San Martino & Monte Resegone, Resegone (LC), Lombardia
Capitolo I
Quel ramo del lago di Como, che volge a mezzogiorno, tra due catene non interrotte di monti, tutto a seni e a golfi, a seconda dello sporgere e del rientrare di quelli, vien, quasi a un tratto, a ristringersi, e a prender corso e figura di fiume, tra un promontorio a destra, e un’ampia costiera dall’altra parte […] La costiera, formata dal deposito di tre grossi torrenti, scende appoggiata a due monti contigui, l’uno detto di san Martino, l’altro, con voce lombarda, il Resegone, dai molti suoi cocuzzoli in fila, che in vero lo fanno somigliare a una sega: talchè non è chi, al primo vederlo, purchè sia di fronte, come per esempio di su le mura di Milano che guardano a settentrione, non lo discerna tosto, a un tal contrassegno, in quella lunga e vasta giogaia, dagli altri monti di nome più oscuro e di forma più comune. Per un buon pezzo, la costa sale con un pendìo lento e continuo; poi si rompe in poggi e in valloncelli, in erte e in ispianate, secondo l’ossatura de’ due monti, e il lavoro dell’acque. Il lembo estremo, tagliato dalle foci de’ torrenti, è quasi tutto ghiaia e ciottoloni; il resto, campi e vigne, sparse di terre, di ville, di casali; in qualche parte boschi, che si prolungano su per la montagna. (pp. 9-10)
Capitolo VIII
[…] Lucia […] scese con l’occhio giù giù per la china, fino al suo paesello, guardò fisso all’estremità, scoprì la sua casetta […] e, seduta, com’era, nel fondo della barca, posò il braccio sulla sponda, posò sul braccio la fronte, come per dormire, e pianse segretamente. Addio, monti sorgenti dall’acque, ed elevati al cielo; cime inuguali, note a chi è cresciuto tra voi, e impresse nella sua mente, non meno che lo sia l’aspetto de’ suoi più familiari; torrenti, de’ quali distingue lo scroscio, come il suono delle voci domestiche; ville sparse e biancheggianti sul pendìo, come branchi di pecore pascenti: addio! Quanto è tristo il passo di chi, cresciuto tra voi, se ne allontana! (p.162-163)
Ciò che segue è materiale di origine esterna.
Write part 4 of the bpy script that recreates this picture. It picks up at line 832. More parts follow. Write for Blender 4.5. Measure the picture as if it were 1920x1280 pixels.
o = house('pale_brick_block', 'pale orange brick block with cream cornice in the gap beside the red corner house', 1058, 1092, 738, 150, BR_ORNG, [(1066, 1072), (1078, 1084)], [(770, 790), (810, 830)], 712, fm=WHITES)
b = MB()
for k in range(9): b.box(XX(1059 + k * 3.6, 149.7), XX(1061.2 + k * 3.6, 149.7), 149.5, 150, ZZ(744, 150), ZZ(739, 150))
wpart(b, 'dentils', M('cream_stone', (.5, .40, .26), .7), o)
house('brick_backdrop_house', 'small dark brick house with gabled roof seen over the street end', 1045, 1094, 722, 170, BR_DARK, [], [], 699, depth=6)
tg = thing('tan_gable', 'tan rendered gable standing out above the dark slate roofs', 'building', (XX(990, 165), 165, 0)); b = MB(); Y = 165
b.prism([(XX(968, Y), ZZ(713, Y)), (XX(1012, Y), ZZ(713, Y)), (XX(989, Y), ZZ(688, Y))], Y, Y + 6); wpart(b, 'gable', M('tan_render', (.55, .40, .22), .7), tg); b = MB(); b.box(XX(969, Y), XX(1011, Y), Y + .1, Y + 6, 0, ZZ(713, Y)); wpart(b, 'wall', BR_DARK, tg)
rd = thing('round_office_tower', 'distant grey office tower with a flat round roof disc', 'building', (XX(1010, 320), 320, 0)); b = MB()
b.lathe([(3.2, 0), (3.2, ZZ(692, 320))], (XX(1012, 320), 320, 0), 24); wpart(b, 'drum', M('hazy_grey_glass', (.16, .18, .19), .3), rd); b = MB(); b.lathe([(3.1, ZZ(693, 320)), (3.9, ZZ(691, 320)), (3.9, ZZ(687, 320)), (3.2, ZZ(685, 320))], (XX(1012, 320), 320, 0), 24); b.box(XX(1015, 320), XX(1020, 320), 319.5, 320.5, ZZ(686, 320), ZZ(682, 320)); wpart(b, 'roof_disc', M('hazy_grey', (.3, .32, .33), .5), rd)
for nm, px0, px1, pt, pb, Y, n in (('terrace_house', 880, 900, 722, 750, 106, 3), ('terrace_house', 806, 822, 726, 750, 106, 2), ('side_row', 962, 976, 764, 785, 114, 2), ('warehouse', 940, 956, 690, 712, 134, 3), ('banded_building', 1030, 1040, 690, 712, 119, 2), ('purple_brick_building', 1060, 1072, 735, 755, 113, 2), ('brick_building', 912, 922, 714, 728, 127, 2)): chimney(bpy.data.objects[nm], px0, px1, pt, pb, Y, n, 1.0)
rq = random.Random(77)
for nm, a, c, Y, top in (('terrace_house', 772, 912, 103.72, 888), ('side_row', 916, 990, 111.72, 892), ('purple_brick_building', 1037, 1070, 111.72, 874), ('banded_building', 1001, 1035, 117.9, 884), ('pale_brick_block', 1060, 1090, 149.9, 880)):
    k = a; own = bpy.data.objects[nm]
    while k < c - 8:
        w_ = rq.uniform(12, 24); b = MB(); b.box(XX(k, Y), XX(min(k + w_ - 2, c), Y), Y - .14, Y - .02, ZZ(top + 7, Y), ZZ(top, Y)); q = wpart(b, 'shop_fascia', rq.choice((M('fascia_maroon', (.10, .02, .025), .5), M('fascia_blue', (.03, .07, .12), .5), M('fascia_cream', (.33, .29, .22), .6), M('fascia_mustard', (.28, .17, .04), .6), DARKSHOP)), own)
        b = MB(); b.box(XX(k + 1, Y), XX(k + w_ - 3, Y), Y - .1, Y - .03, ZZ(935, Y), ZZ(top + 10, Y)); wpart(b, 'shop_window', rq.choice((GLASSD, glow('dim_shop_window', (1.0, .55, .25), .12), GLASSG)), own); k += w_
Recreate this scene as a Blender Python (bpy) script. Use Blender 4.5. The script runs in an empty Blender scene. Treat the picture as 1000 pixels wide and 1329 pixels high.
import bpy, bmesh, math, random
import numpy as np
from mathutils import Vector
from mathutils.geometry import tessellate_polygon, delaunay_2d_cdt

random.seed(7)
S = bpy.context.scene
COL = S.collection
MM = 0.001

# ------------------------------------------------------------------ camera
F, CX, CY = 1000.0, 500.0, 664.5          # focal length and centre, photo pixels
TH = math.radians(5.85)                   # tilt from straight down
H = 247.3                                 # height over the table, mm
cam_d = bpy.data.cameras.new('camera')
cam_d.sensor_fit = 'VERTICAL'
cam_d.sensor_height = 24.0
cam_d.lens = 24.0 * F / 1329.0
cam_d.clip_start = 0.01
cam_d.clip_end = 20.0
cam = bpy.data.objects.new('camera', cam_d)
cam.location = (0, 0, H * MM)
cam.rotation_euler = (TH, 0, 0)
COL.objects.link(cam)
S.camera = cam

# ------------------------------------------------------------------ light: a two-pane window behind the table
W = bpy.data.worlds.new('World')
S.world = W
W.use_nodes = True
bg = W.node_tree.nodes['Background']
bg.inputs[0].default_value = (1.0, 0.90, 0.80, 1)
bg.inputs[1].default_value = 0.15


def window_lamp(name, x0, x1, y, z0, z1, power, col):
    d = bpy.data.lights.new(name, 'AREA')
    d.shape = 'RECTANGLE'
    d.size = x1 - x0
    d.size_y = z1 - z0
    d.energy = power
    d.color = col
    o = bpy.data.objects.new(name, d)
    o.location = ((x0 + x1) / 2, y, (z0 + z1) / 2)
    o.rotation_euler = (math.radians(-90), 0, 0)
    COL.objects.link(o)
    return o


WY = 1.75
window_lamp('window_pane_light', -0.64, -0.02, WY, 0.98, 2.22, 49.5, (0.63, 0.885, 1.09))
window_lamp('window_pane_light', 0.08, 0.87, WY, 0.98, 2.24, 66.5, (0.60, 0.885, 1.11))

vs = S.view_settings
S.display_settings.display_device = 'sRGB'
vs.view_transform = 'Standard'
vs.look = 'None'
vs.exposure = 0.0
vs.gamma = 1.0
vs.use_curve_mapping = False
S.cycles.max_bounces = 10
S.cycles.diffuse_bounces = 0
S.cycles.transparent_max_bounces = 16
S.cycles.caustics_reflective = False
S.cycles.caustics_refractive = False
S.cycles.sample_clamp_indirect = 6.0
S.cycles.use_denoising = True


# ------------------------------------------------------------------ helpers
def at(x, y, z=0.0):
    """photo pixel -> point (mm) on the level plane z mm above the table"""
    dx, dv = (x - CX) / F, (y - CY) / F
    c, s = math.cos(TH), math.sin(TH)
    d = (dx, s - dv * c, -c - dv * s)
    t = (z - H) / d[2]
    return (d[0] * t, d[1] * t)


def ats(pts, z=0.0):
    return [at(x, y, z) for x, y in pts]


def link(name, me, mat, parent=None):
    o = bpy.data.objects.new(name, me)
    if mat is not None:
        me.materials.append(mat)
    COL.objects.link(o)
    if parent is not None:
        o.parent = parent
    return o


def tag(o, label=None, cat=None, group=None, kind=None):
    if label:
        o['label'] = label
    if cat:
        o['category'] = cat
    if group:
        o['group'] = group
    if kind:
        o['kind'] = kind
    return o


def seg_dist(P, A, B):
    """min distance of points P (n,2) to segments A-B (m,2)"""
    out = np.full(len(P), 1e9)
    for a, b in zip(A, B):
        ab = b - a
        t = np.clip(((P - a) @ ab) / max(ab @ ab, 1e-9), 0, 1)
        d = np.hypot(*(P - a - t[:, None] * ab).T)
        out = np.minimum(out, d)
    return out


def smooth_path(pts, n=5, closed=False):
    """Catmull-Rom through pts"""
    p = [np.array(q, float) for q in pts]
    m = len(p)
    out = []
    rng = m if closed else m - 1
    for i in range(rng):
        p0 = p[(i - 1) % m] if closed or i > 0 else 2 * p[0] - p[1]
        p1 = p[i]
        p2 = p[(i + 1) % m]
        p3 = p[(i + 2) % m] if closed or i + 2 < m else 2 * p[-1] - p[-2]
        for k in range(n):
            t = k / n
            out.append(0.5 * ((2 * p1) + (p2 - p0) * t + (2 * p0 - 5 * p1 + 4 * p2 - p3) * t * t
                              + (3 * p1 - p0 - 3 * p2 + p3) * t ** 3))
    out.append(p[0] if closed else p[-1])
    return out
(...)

A uno degli incipit più celebri della storia della letteratura italiana fa eco un altro passo, altrettanto celebre, noto come l’“addio ai monti”. Nel primo capitolo dei Promessi Sposi, a partire da una vista d’insieme, il lettore viene calato lentamente nel luogo dell’inizio dell’azione della vicenda romanzesca; nel capitolo VIII il lettore assiste a uno sfogo straziante (benché svolto “segretamente”) di Lucia che, costretta a lasciare il paesino natale per fuggire alla bramosia di Don Rodrigo, si rivolge agli amati “monti”, sfondo della sua esistenza, tranquilla fino a quel momento. In entrambi i casi, il luogo si definisce attraverso questi “monti”, nati dalle “acque” e caratterizzati da un “pendìo” dolce. Va notata pertanto la differenza di focalizzazione in atto nei due passi: nel capitolo I, vi è un avvicinamento, poiché il narratore introduce il lettore in una collocazione geografica (e quindi linguistica…) determinata, utilizzando lessemi precisi quali “seni”, “golfi”, “promontorio”, “costiera”, “cocuzzoli”, “pendìo”, “poggi”, “valloncelli”, “erte”, “ispianate”, “ghiaia” o “ciottoloni”; nel capitolo VIII, invece, è in atto un allontanamento e la descrizione, vista dalla prospettiva di Lucia, è più sentimentale che precisa, rivolta a rimpiangere le “voci domestiche” e i “familiari torrenti” che sta abbandonando.
Manzoni, Alessandro: I Promessi Sposi, a cura di Salvatore Silvano Nigro, Mondadori, Milano, 2002.